Helen Humphreys takes the Laferrière Questionnaire

The acclaimed author of Afterimage and Coventry submits to our very own 20 questions, courtesy of Canadian author Dany Laferrière.

About the Laferrière Questionnaire: We asked writer Dany Laferrière to reinterpret the Proust Questionnaire for the 21st century. He put together 20 questions that shine a light on who we really are, both as writers and as individuals.


1. If you were Alice, would you rather stay in Wonderland on the other side of the mirror, or come back to the real world to tell your story?
I would definitely come back to the real world. I always thought Alice's world was a little alarming.

2. If your home were on fire, what prized keepsake would you grab on your way out?
My dog. And if I didn't have to actually carry her out, then I'd grab the little bronze sparrow that I bought in Paris when I was there researching my latest novel. My brother came with me on that trip and the sparrow sat on the small table between our beds in the hotel room. A year after that trip my brother was dead.

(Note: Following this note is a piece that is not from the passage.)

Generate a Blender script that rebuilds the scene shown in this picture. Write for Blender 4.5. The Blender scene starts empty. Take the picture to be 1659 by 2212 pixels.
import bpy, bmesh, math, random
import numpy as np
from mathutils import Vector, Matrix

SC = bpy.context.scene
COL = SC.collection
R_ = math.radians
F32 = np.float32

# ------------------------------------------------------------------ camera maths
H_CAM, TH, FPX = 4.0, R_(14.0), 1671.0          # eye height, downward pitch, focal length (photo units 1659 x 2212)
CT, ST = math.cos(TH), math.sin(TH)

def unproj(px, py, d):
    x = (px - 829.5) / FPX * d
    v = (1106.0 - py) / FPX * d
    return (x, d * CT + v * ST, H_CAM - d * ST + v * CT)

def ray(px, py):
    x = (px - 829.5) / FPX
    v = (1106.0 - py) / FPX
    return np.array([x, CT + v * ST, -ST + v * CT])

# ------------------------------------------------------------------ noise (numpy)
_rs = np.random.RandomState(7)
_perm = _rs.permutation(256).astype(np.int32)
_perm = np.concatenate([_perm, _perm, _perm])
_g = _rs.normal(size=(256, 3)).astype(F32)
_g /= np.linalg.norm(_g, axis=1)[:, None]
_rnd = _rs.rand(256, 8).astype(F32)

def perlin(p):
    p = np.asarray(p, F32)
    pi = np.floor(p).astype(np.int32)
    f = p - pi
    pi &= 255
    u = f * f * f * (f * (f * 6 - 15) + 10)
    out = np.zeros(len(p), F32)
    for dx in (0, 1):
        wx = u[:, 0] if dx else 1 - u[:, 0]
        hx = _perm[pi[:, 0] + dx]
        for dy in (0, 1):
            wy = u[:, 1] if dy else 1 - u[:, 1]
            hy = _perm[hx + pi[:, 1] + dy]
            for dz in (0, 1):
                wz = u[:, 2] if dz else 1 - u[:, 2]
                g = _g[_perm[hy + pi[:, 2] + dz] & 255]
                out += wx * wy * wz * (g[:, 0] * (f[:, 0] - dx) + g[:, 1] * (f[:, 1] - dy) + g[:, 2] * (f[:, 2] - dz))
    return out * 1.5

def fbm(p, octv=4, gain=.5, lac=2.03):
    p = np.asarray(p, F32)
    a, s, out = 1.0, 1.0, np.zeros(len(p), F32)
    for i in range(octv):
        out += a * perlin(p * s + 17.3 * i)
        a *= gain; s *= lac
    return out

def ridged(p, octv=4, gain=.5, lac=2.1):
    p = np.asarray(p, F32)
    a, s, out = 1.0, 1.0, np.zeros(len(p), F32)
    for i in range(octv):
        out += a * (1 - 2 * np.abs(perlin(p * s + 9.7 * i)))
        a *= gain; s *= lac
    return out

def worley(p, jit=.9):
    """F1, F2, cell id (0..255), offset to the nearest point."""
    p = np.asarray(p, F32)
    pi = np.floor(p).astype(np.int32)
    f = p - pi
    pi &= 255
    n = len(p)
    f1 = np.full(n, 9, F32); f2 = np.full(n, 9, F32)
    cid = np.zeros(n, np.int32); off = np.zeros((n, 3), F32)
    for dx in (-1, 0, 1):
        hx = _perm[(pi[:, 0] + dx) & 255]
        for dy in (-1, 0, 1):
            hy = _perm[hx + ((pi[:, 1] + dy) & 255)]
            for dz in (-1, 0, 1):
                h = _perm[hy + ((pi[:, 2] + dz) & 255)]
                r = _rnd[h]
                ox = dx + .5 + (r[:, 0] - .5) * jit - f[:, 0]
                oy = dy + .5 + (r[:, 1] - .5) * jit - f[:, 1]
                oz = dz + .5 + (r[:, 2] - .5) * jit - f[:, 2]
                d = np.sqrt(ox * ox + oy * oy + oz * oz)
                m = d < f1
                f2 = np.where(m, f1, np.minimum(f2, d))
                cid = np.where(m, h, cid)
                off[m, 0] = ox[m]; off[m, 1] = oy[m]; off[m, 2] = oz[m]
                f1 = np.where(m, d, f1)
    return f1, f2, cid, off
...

3. What childhood fear do you still have as an adult?
I don't think I have any of the same fears. I have different, more scary ones now.

4. Would it be okay to have a miserable childhood if that were a prerequisite for becoming a writer?
I don't agree with the equation of suffering and art. I think that artists generally do better work when they're happy. I know that I do.

5. Do you wake up at night to read or write?
Mostly I wake up at night to fret, but sometimes I'll read, and sometimes too I'll write something down.

6. Do you feel anxious or excited when you start to write?
Both, and this mix of feelings carries all the way through the writing process, from beginning to end.

7. Does darkness soothe you or frighten you?
I like the dark. It's often a relief.

8. Do you tend to hang on to a thousand little scraps of paper, or do you regularly clean out your drawers?
I don't use scraps of paper as a rule. I use notebooks instead, so there's usually no need to have a big clearout as I'm fairly organized to begin with.

9. Which animal would you rather be: a cat or a dog?
I was partially raised by dogs, so...

10. Does love dry up your creative juices or make them flow faster?
Faster. Love is a great muse, and it doesn't seem to matter whether it's happy love or heartbreak, although happy love is a lot easier to bear.

11. Do you remember your dreams?
I do. Often they're unremarkable, but sometimes I will dream about people who have died, or who I haven't seen for a while, and I hate to wake up from those dreams.

12. What's your favourite colour?
Green. All the greens found in the natural world.

13. What's your favourite season?
Summer, but the end of summer, that hinge between summer and fall, when you can feel the cooler weather coming on, but the days still have some heat in them.

14. Does pressure motivate you?
No, it just panics me. I'm pretty self-motivated, so I don't really need pressure to produce.

15. Would you rather live to write or write to live?
I've been a writer for so long now that it's hard to separate writing from living. They're fairly enmeshed.

16. What published book do you secretly wish you had written?
Invisible Cities by Italo Calvino.

17. Are you the paranoid type or calm, cool and collected?
I'm pretty calm usually.

18. What would qualify as the afternoon of your dreams?
I've had a hard couple of years so, at this point in time, I'd be happy with an afternoon where nothing was going wrong.

19. Are you more like the sun or the moon?
The sun, although I'm more affected by the moon.

20. Do you hear voices?
No. And I'd be freaked out if I did. It's bad enough sometimes just having my own thoughts in my head.

Helen Humphreys is an award-winning author of five novels. Her last novel, Coventry, was a finalist for the Trillium Book Award, a New York Times Editors' Choice and a Globe and Mail Best Book of the Year. The Lost Garden was a Canada Reads selection. Afterimage won the Rogers Writers' Trust Fiction Prize; Leaving Earth received the Toronto Book Award; and The Frozen Thames was a #1 bestseller. In 2009, Humphreys was awarded the Harbourfront Festival Prize for literary excellence.